The Biggest Disappointment of Dish's Life

Ok. Well, perhaps that is a slight exaggeration, but this incident definitely rates high on the disappointment scale. Friday, some friends (who shall remain nameless to protect the not-so-innocent) and Dish got together for white trash goodness at its best (i.e. the Rock of Love Bus finale and hot dogs).

Dish brought with her the Red Hots 2 Minute Hot Dog Cooker . Now for some reason Dish cannot explain, despite having received the Red Hots 2 Minute Hot Dog Cooker in 2007, she has never actually tried cooking a hot dog in it. Perhaps she was waiting for the perfect opportunity. And this, my friends, was it. Let's tell this story in pictures, shall we?

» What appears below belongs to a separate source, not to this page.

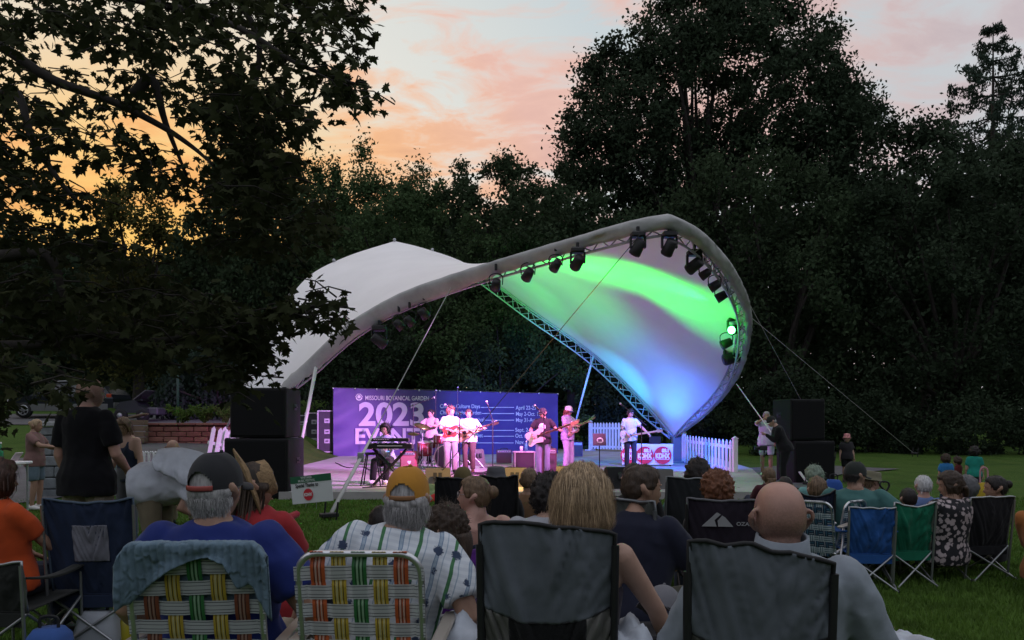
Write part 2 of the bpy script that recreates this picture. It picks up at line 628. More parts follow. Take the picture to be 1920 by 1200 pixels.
def tree_from_outline(name, label, poly, D, depth, nclump, nleaf, size, m, trunk=None, seed=0, spread=1.0, group=None, limbs=14, trunk_r=0.3, droop=0.3,
                      clump_r=0.9, vert=1.0, cat='tree'):
    """crown volume whose outline stands at D metres, thick as it is broad up to depth"""
    rng = np.random.default_rng(seed + 100)
    P = sample_poly(poly, nclump, rng)
    dist = edge_dist(P, poly) * D / FPX
    th = np.minimum(depth, 0.35 + dist * 0.95)
    dd = D + (rng.random(nclump) * 2 - 1) * th
    k = dd / FPX
    # keep the world size of the outline at D
    C3 = np.stack([(P[:, 0] - HX) * D / FPX, dd, CAM_H - (P[:, 1] - HY) * D / FPX], 1)
    per = rng.multinomial(nleaf, np.ones(nclump) / nclump)
    cen = np.repeat(C3, per, axis=0)
    rad = np.repeat(clump_r * (0.5 + rng.random(nclump)), per)[:, None]
    g = rng.normal(size=cen.shape); g *= (np.abs(rng.normal(size=len(cen))) ** .6 / np.linalg.norm(g, axis=1))[:, None]
    g[:, 2] *= vert
    cen = cen + g * rad * spread
    cen[:, 2] = np.maximum(cen[:, 2], 0.15)
    V, F = leaf_cards(cen, size, rng, droop)
    base = trunk if trunk else ((sum(p[0] for p in poly) / len(poly) - HX) * D / FPX, D)
    gz = ground_z(*base)
    t = thing(name, label, cat, (base[0], base[1], gz), group=group)
    cr_ = add_obj('crown', np_mesh('crown', V, F, [m]), t, True)
    # trunk and limbs
    mb = MB()
    zc = C3[:, 2]; top = np.percentile(zc, 80); low = np.percentile(zc, 12)
    fork = max(gz + 0.8, min(low, gz + (top - gz) * .45))
    mid = Vector((np.mean(C3[:, 0]) * .25 + base[0] * .75, base[1], fork))
    mb.tube(cr([(base[0], base[1], gz - .3), (base[0] * .7 + mid.x * .3 + .1, base[1], gz + (fork - gz) * .5), tuple(mid)], 4),
            list(np.linspace(trunk_r, trunk_r * .7, 9)), 9)
    for i in rng.choice(nclump, size=min(limbs, nclump), replace=False):
        e = Vector(C3[i]); s = mid + Vector((0, 0, -rng.random() * (fork - gz) * .35))
        if (e - s).length < .5: continue
        mm = s.lerp(e, .5) + Vector((rng.normal() * .3, rng.normal() * .3, (e - s).length * .08))
        mb.tube(cr([s, mm, e], 4), list(np.linspace(trunk_r * .45, .03, 9)), 6)
    mb.build('trunk', bark, t, True)
    return t


G1 = leafmat('leaf_dark', (0.036, 0.056, 0.028))
G2 = leafmat('leaf_blackgreen', (0.030, 0.046, 0.026))
G3 = leafmat('leaf_mid', (0.046, 0.078, 0.032))
G4 = leafmat('leaf_olive', (0.065, 0.068, 0.022), trans=0.4)
G5 = leafmat('leaf_needle', (0.035, 0.055, 0.040))
BG = 'trees behind the stage'

tree_from_outline('vase_tree', 'tallest broad dark tree rising behind the right half of the stage canopy',
                  [(1045, 300), (1060, 230), (1085, 190), (1100, 115), (1150, 65), (1170, 95), (1195, 45), (1240, 5), (1300, -40), (1420, -45), (1480, 5),
                   (1520, 20), (1580, 60), (1570, 100), (1590, 150), (1640, 200), (1655, 260), (1600, 330), (1500, 370), (1400, 360), (1280, 410), (1200, 420),
                   (1120, 380), (1060, 340)], 46, 6.0, 620, 100000, 0.25, G2, trunk=(10.5, 46), seed=1, limbs=26, trunk_r=.5, clump_r=0.75, group=BG)
tree_from_outline('broadleaf_tree', 'dark round tree between the tall broad tree and the spruce at right',
                  [(1560, 250), (1600, 200), (1645, 190), (1670, 240), (1700, 245), (1740, 215), (1775, 240), (1830, 280), (1960, 270), (1990, 420), (1960, 600), (1540, 600), (1540, 380)],
                  43, 4.5, 210, 40000, 0.26, G2, seed=2, clump_r=.8, group=BG)
tree_from_outline('broadleaf_tree', 'dark leafy tree low behind the right rim of the canopy',
                  [(1260, 400), (1330, 300), (1420, 290), (1520, 320), (1600, 350), (1650, 430), (1660, 640), (1600, 830), (1380, 830), (1370, 560), (1280, 450)],
                  37, 3.5, 170, 34000, 0.22, G1, seed=3, clump_r=.7, group=BG)
tree_from_outline('broadleaf_tree', 'wide black-green tree filling the right edge below the spruce',
                  [(1560, 470), (1600, 390), (1690, 320), (1790, 300), (1880, 320), (1990, 320), (2040, 560), (2000, 830), (1560, 830)],
                  36, 4, 210, 38000, 0.22, G2, seed=4, clump_r=.7, group=BG)
for k, (poly, D_, lab) in enumerate([
    ([(1390, 840), (1400, 740), (1450, 700), (1520, 720), (1560, 760), (1590, 850), (1400, 856)], 31, 'low shrub on the lawn edge behind the right loudspeakers'),
    ([(1540, 850), (1570, 770), (1640, 740), (1700, 780), (1730, 850), (1560, 858)], 32, 'low shrub behind the child in the bucket hat'),
    ([(1690, 850), (1720, 770), (1800, 750), (1880, 770), (1960, 760), (1980, 850), (1700, 856)], 31, 'long low shrub at the right edge of the far lawn')]):
    tree_from_outline('shrub', lab, poly, D_, 1.6, 60, 9000, 0.15, G2, seed=20 + k, clump_r=.35, limbs=6, trunk_r=.06, group='shrubs along the far lawn edge', cat='shrub')

tree_from_outline('cypress_tree', 'grey-green tree with several pointed tops left of centre',
                  [(640, 350), (655, 300), (680, 285), (695, 310), (720, 300), (745, 292), (760, 315), (800, 310), (820, 335), (835, 380), (840, 620), (640, 620)],
                  54, 4, 150, 26000, 0.24, G3, seed=5, clump_r=.55, vert=1.7, group=BG)
tree_from_outline('cypress_tree', 'slim pointed trees just right of the maple boughs',
                  [(540, 370), (560, 335), (577, 308), (592, 300), (602, 335), (622, 303), (640, 345), (645, 620), (530, 620)],
                  56, 3, 80, 13000, 0.24, G3, seed=6, clump_r=.5, vert=1.8, group=BG)
tree_from_outline('broadleaf_tree', 'round-topped tree above the middle of the canopy',
                  [(815, 360), (840, 318), (880, 310), (900, 325), (940, 294), (985, 300), (1000, 318), (1040, 300), (1085, 330), (1100, 620), (815, 620)],
                  52, 4, 140, 24000, 0.26, G1, seed=7, clump_r=.7, group=BG)
tree_from_outline('pine_tree', 'dark pine standing directly behind the white canopy peak',
                  [(600, 480), (650, 410), (690, 375), (760, 365), (830, 380), (890, 420), (930, 460), (930, 700), (560, 700), (560, 560)],
                  41, 3.5, 150, 28000, 0.20, G3, seed=8, clump_r=.55, group=BG)
tree_from_outline('pine_tree', 'dark tree behind the grey canopy rim at centre',
                  [(880, 470), (905, 400), (960, 365), (1040, 350), (1130, 370), (1210, 400), (1290, 440), (1300, 700), (890, 700)],
                  42, 3.5, 150, 28000, 0.22, G1, seed=9, clump_r=.6, group=BG)
tree_from_outline('evergreen_shrub', 'tall loose evergreen shrub under the canopy behind the stage backdrop',
                  [(780, 850), (790, 640), (840, 590), (920, 560), (985, 600), (1030, 640), (1090, 690), (1105, 850)],
                  37.5, 2.6, 120, 24000, 0.19, G3, seed=10, clump_r=.45, limbs=10, trunk_r=.12, group='shrubs behind the stage', cat='shrub')
tree_from_outline('evergreen_shrub', 'dark shrub behind the left end of the purple backdrop',
                  [(540, 850), (545, 690), (620, 640), (700, 600), (790, 610), (800, 850)],
                  38, 2.6, 100, 20000, 0.19, G2, seed=12, clump_r=.45, limbs=10, trunk_r=.12, group='shrubs behind the stage', cat='shrub')
tree_from_outline('evergreen_shrub', 'dark shrub behind the far picket fence and guitarist',
                  [(1090, 850), (1100, 730), (1150, 700), (1230, 690), (1310, 740), (1400, 740), (1420, 850)],
                  39, 2.6, 90, 18000, 0.19, G2, seed=13, clump_r=.45, limbs=8, trunk_r=.1, group='shrubs behind the stage', cat='shrub')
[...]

Cracking open the hot dogs...



These hot dogs are not standard size!



But that is easily remedied...



Dish is not sure she agrees with putting all the hot dog bits in there. There is something unappetizing about hot dog bits.



Yay! Ready to go! Two regular hot dogs, one veggie dog and a bunch of sketchy looking hot dog bits!



As per the instructions, Dish plugged in the hot dog maker and shut the lid. The indicator light was then supposed to come on to show Dish that her hot dogs were cooking and, in a mere two minutes, she should have had deliciously cooked hot dogs. But OH THE DISAPPOINTMENT! Note the lack of shiny lit up indicator light (and Dish’s expression of sadness and defeat).



The hot dogs (and bits) will have to be boiled. Now KT’s house smells like hot dog day. All that's missing is that orange drink with no fizz from MacDonald's.



The freedom fries turned out deliciously! Good work Michelle!



I was forced to eat the hot dog bits...



Someone couldn't wait to eat the bits.



There wasn't even time to pour the ketchup out of the bottle.



Kyle arrives to try to save the day by fixing the Red Hots 2 Minute Hot Dog Cooker...



But alas. He is unsuccessful. He is undeterred and eats the hot dogs raw instead. Dish does not approve.



The moral of this story? Never, never, NEVER mess with the Universe. What did Dish say? Quote: "The true temptation here is to write to Charlescraft and tell them that my beloved Red Hots machine has broken and I can't live without it and see what they can do for me. I wonder do they still have any of these things on hand?" And what happened?! You can see what happened!!

Oh. And just one more thing: Why Universe?! WHY?!

3 Comments:

At May 07, 2009 10:49 AM, Anonymous Michelle said...

McDonald's no longer sells the fizz-less orange drink! We went through the drive thru and I freaked out when the man told me I could not have orange drink with my filet-o-fish! I said, "You have broken my heart, sir. Borken. My. Heart." So when we drove up to pay, I asked him what little kids all across the land will drink on hot dog day at school and he said, (get this) "Well, we have Coke Zero now." COKE ZERO??? At hot dog day at elementary school?? Clearly, McDonald's hiring practice does not include a thorough screening for mental illness . . .

 
At May 11, 2009 3:55 PM, Blogger Palmer said...

I'm quite disappointed as well as I would have returned it if I knew it wasn't working!

 
At May 26, 2009 2:45 AM, Anonymous Gus Johnson said...

You should recall that Gus Johnson is an electrical engineer. Perhaps you could send the device his way and he should be able to return it in working order. I believe Dish has his address.